It may surprise you that this month of June is replete with historical facts that are raw materials for many documentary films online.
From South to West Africa, monumental events that reshaped history, culture and politics have made filmmakers curious enough to document archives as well as footage that have profound meanings to movie buffs.
Here are four documentary movies you should see this weekend and well, they may not be so pop-corn friendly.
Soweto Uprising in Africa
June 16, 1976 was a major turning point in South African history- it was marked by protests carried out by Soweto school children. It was the end of submissiveness on the part of the black population of South Africa and the beginning of a new militancy in the struggle against apartheid.

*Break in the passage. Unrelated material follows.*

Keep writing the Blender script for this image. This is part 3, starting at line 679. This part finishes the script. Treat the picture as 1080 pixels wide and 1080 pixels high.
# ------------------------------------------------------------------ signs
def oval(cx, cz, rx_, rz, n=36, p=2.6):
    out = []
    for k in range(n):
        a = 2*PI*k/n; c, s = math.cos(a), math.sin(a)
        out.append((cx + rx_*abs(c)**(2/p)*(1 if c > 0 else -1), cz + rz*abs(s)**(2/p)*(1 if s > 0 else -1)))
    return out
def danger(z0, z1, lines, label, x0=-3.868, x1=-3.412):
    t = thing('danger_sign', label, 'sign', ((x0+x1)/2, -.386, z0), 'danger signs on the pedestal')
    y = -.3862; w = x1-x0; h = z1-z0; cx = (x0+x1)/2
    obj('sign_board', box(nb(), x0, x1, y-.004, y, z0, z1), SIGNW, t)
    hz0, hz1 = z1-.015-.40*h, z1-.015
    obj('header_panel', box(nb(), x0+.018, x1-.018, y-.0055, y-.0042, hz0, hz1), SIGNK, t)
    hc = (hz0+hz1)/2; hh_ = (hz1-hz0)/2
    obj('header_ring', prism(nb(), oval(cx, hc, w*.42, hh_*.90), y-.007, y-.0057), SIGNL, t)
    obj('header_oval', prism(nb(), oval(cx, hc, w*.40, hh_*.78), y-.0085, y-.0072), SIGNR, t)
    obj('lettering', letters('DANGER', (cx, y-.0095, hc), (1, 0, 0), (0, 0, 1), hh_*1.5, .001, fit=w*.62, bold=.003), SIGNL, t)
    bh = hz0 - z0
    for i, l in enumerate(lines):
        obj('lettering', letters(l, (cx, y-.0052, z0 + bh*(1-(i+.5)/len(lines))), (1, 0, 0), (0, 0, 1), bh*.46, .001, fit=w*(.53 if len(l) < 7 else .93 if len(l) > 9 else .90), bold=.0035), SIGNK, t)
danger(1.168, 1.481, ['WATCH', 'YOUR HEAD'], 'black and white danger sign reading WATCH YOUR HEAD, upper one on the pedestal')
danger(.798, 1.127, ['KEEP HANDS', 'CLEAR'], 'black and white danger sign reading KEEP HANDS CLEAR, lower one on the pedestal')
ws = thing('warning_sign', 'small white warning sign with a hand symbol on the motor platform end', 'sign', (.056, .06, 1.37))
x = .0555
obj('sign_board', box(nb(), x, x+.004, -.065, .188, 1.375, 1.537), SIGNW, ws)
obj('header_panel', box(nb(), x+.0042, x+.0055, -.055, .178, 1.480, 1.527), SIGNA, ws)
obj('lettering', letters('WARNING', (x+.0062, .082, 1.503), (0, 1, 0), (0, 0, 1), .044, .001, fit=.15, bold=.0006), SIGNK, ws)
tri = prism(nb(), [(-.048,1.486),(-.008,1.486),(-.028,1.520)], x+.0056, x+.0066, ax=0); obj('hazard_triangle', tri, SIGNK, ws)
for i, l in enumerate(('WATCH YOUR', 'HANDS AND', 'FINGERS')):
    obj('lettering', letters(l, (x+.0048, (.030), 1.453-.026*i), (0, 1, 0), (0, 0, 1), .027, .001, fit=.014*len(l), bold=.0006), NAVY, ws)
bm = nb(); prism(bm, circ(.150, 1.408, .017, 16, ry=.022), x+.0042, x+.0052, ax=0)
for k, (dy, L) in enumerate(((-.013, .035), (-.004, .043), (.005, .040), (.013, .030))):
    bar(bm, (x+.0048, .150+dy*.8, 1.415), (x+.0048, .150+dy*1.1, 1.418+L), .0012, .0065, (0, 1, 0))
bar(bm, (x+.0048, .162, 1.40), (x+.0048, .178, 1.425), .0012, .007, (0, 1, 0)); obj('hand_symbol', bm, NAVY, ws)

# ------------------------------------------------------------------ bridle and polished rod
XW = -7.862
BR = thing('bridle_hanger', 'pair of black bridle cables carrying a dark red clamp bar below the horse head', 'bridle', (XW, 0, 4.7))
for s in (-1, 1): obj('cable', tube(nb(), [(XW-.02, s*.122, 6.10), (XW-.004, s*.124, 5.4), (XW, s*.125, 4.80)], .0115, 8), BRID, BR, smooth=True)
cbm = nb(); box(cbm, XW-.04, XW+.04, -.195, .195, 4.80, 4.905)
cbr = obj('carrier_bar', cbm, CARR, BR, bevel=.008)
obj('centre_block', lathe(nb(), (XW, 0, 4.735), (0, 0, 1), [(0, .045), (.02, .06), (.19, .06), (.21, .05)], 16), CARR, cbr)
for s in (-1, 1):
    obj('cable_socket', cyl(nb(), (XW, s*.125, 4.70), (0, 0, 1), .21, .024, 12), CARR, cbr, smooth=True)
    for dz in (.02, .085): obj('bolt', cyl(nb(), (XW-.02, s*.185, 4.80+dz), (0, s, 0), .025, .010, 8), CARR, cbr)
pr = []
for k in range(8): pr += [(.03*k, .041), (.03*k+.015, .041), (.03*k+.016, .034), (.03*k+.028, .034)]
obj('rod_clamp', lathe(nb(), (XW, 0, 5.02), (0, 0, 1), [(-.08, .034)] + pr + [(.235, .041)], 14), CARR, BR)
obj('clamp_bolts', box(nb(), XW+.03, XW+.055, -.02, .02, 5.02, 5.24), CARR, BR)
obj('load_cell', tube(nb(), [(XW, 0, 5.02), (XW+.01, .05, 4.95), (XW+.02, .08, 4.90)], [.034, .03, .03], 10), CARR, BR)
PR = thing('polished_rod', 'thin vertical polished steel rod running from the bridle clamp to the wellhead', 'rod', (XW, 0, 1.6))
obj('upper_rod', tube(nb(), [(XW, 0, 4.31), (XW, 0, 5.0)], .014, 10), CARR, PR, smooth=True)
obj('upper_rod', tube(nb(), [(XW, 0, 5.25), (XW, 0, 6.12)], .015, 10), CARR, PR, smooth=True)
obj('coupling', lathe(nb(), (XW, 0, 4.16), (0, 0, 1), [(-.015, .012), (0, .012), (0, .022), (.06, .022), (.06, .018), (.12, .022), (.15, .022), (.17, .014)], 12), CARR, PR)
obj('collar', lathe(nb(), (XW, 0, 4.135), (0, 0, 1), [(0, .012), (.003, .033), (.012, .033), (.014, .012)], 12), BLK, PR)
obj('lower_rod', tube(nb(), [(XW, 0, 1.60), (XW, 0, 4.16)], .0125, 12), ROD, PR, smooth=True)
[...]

South Africa would never be the same again. From that day, South Africa’s youth changed the narrative as they marched to the forefront of resistance to apartheid, alongside an increasingly powerful trade union movement, until the unbanning of political organisations in South Africa in February 1990.
Juneteenth
Juneteenth documentary movie honours the end to slavery in the United States and is considered the longest-running African American holiday. By the way, you’d find more than five of these documentaries online. On June 17, 2021, it officially became a federal holiday.
Confederate General Robert E. Lee had surrendered at Appomattox Court House two months earlier in Virginia, but slavery had remained relatively unaffected in Texas—until U.S. General Gordon Granger stood on Texas soil and read General Orders No. 3: “The people of Texas are informed that, in accordance with a proclamation from the Executive of the United States, all slaves are free.”
The Supreme Price
This documentary film recounts the story of Hafsat Abiola, daughter of human rights heroine Kudirat Abiola, and Nigeria’s 1993 President-elect M.K.O. Abiola. Soon after the 1993 election, Abiola’s victory was annulled. Later, he was arrested. While he was imprisoned, his wife Kudirat took over leadership of the pro-democracy movement and won international attention for the struggle against human rights violations perpetrated by military dictatorship. She was assassinated in 1996. In this video, the Abiola family’s story unfolds as Hafsat continues to face the challenge of transforming corrupt governance into a democracy capable of serving Nigeria’s most marginalised population: women.
The Legacy of Kudirat Abiola
The blood-stained history of Nigeria’s political space is revealed in the documentary titled “The Legacy of Kudirat Abiola.” A famed human right and pro-democracy activist, Kudirat Abiola and her driver were shot at point-blank range by unknown assailants near her home in Lagos. She was assassinated whilst her husband, Moshood Abiola, was being detained by the Nigerian Government. He was the winning candidate in elections that had taken place in Nigeria in 1993 and was arrested shortly after they were summarily annulled by the ruling junta.